By Ishani Duttagupta, The Economic Times |
By Ishani Duttagupta, The Economic Times |
In Canada’s newly elected Liberal government, under prime minister designate Justin Trudeau, Indian Canadians have notched up a record number of 19 seats. That’s more than double the seats they held in the previous government of eight. Of those 19, 18 are of Punjabi origin — five more than the 13 MPs elected from Punjab in the 2014 Lok Sabha elections.

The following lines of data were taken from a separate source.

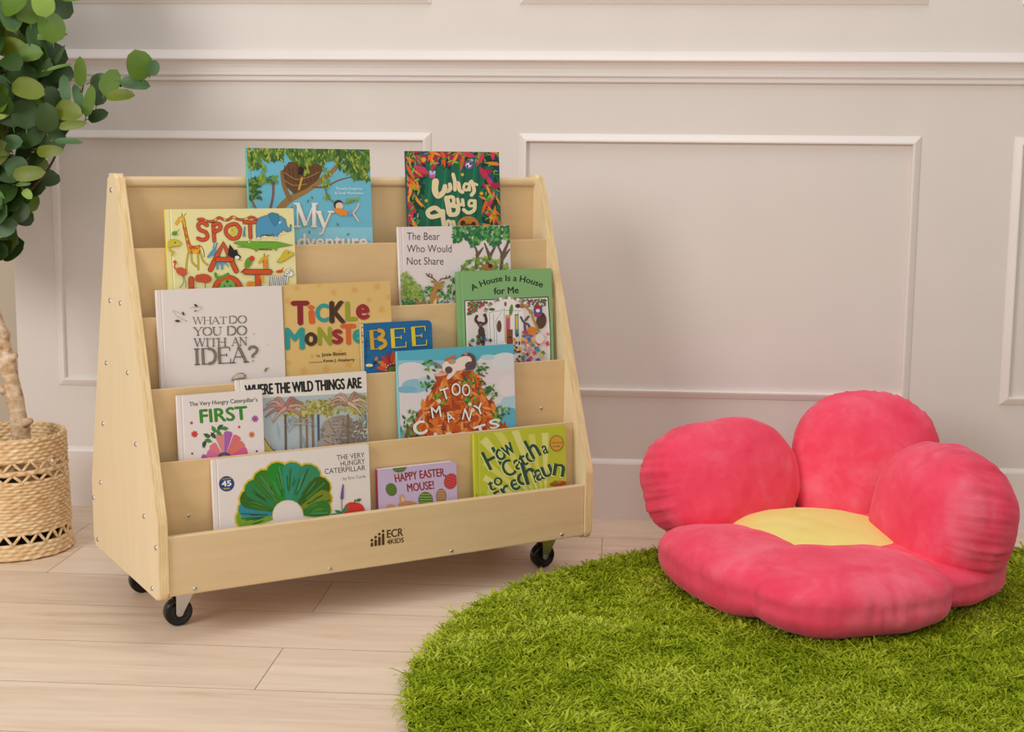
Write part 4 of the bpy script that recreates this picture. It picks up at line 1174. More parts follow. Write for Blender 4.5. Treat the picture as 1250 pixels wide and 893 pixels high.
BOOKS = [
 (0.2518, 0.5088, 0.2773, 0.1871, 4.5, 0.0100, 0.608, 'blue picture book with a tree house and swinging child, on the top tier', '6fbfd8', '6fc09a', [301, 180.5, 451, 182.5, 457.5, 352, 308.9, 358], draw_tree_house, {}),
 (0.5908, 0.8094, 0.2753, 0.1911, 4.5, 0.0060, 0.608, 'dark green jungle picture book with cream bubble lettering, on the top tier', '0f6a4c', '16325a', [495, 184.3, 609, 185.8, 613.9, 345.4, 501, 350], draw_bug, dict(paperback=True)),
 (0.0773, 0.3261, 0.2896, 0.1384, 4.5, 0.0110, 0.482, 'pale yellow picture book covered in cartoon animals with red letters', 'efe6a8', 'e0d24a', [202, 255.7, 358, 254.3, 365.8, 438.2, 211.4, 448.4], draw_spot, {}),
 (0.5482, 0.8062, 0.2503, 0.1404, 4.5, 0.0090, 0.482, 'white picture book with a deer in green bushes under trees', 'e9dedc', 'f2eeea', [486, 277.2, 622, 274.8, 626.5, 420.7, 491.6, 429.7], draw_bear, {}),
 (0.0463, 0.2868, 0.2713, 0.1046, 4.5, 0.0120, 0.356, 'plain white picture book with grey serif capitals and green page edges', 'e9dfdb', 'efe8e4', [191, 354.4, 344, 348.6, 351.4, 522.1, 200, 536], draw_idea, dict(pages='pages_green')),
 (0.2896, 0.5149, 0.2720, 0.1076, 4.5, 0.0090, 0.356, 'tan picture book with multicoloured block letters behind the small blue book', 'e2bf78', 'd8b468', [345, 348, 476, 343, 482.2, 509.7, 352.4, 521.6], draw_tickle, dict(paperback=True)),
 (0.6656, 0.8911, 0.2859, 0.1066, 4.5, 0.0100, 0.356, 'light green picture book with arched black title over a busy doorway picture', '86b878', '7aa86c', [558, 331.5, 673, 327.5, 677.7, 491.9, 563.8, 502.4], draw_house, {}),
 (0.4440, 0.5983, 0.1918, 0.0956, 4.5, 0.0118, 0.356, 'small blue board book with three big yellow letters', '0f68a0', 'e6cf8a', [441, 395.3, 527, 390.7, 531, 506.7, 445.6, 514.6], draw_bee, dict(kind='board')),
 (0.0619, 0.2233, 0.2100, 0.0565, 3.5, 0.0094, 0.230, 'small white picture book with green title over a pink petalled flower', 'ece2e0', 'f2ecea', [216, 483.5, 320, 475.5, 325.2, 611.7, 222.1, 623.9], draw_first, {}),
 (0.1766, 0.4399, 0.2284, 0.0660, 3.5, 0.0088, 0.230, 'wide book with black capitals above grey blue palm trees', 'ebe5de', 'efeae4', [288, 464.8, 447, 453.2, 451.5, 595.2, 293.9, 613.8], draw_palms, {}),
 (0.5073, 0.7720, 0.2632, 0.0602, 4.5, 0.0110, 0.230, 'sky blue picture book showing a heap of orange carrots', '62b8cc', '8fd0dc', [485, 429.2, 627, 419.8, 631.8, 574.8, 491, 591.5], draw_carrots, {}),
 (0.1145, 0.4255, 0.2169, 0.0246, 3.8, 0.0110, 0.106, 'widest white picture book with a big green leafy arch, on the lowest tier', 'ebe2de', 'f2ecea', [258.9, 561.6, 450, 542.3, 454.6, 677.9, 265.1, 705.2], draw_leaf_arch, {}),
 (0.4419, 0.6141, 0.1661, 0.0238, 3.5, 0.0125, 0.106, 'small lilac board book with painted eggs, on the lowest tier', 'cdb9da', 'b03a4a', [461, 573.3, 557, 562.7, 559.6, 662.8, 464.2, 676.6], draw_eggs, dict(kind='board')),
 (0.6571, 0.8732, 0.2157, 0.0236, 3.8, 0.0120, 0.106, 'lime green striped picture book with dark green curly letters', 'c2ca35', 'c8d030', [579, 530.1, 690, 518.9, 692.7, 643.7, 582.5, 659.6], draw_leprechaun, {}),
]
build_bookcase()
for (u0, u1, h, vb, tilt, th, z0, label, base, spine, q, fn, kw) in BOOKS:
    make_book(u0, u1, h, vb, tilt, th, z0, label, base, spine, Q(q), fn, **kw)

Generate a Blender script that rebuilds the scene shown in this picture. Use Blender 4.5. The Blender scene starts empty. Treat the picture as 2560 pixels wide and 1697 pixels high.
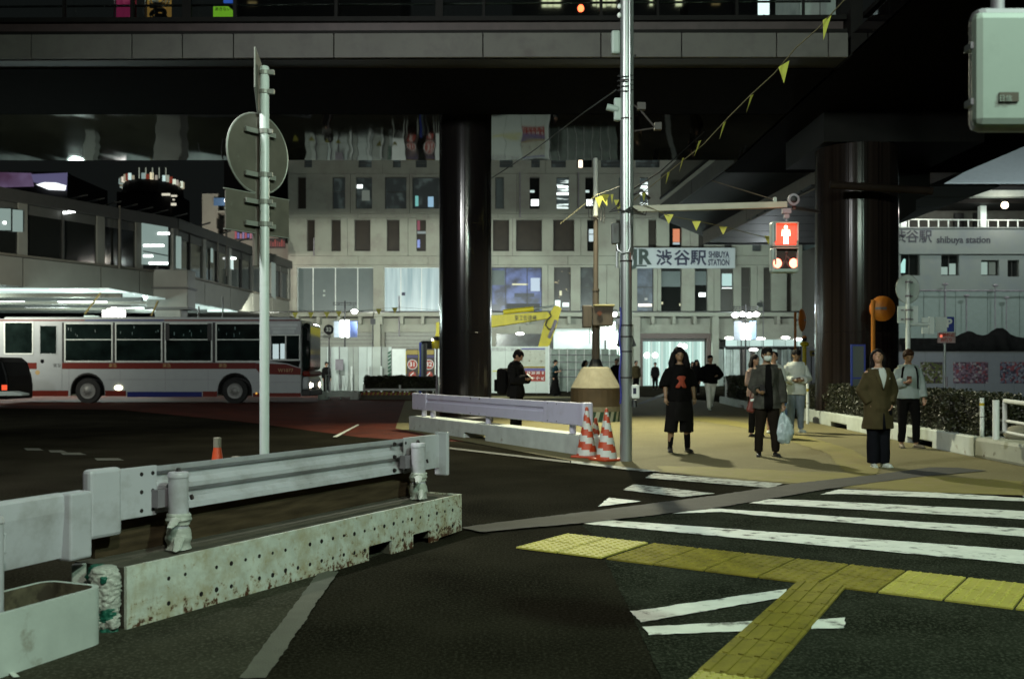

While many of these seats have been won in Canada’s largest province of Ontario, a hub for the Indian immigrant community, five of the winners are women. These include Anju Dhillon, a lawyer who contested for the Liberal Party from Dorval-Lachine-La-Salle and became the first Indian-Canadian to win a seat in the French-speaking province of Quebec. Fellow Liberal candidate Ruby Sahota, also a lawyer, won from Brampton North, a riding (constituency in Indian parlance) in Ontario, which has a large immigrant population.
Indo-Canada Connection
Longest-serving south Asian MP Deepak Obhrai, who won for the seventh term from Calgary Forest Lawn as a Conservative Party candidate, believes that no government in Canada — Conservative or Liberal — can ignore the Indian community any more. “There were a large number of candidates of Indian origin in the fray across party lines [44 Indian Canadians contested of which 36 are Punjabi].
Those who have been elected come from diverse backgrounds and I hope they will all bring some unique value to parliament,” Obhrai said. He is, however, somewhat concerned that some of the candidates are freshers with no experience and may have rode a Liberal wave that swept the Canadian elections.

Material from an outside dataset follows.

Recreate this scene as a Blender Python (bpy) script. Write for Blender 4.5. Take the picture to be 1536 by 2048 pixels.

Sukh Dhaliwal, the newly elected Liberal MP from Surrey-Newton in British Columbia, of course, has no such concerns.
“Canada has always had one of the most diverse parliaments in the world. There is a long history of MPs who were born outside of Canada, and the Liberal Party was the first to appoint an Indo-Canadian as a Cabinet minister in 1997,” Dhaliwal said. He added that Indo-Canadians are prominent in public life across Canada with a large number of candidates for the recent elections from Ontario, Alberta and British Columbia.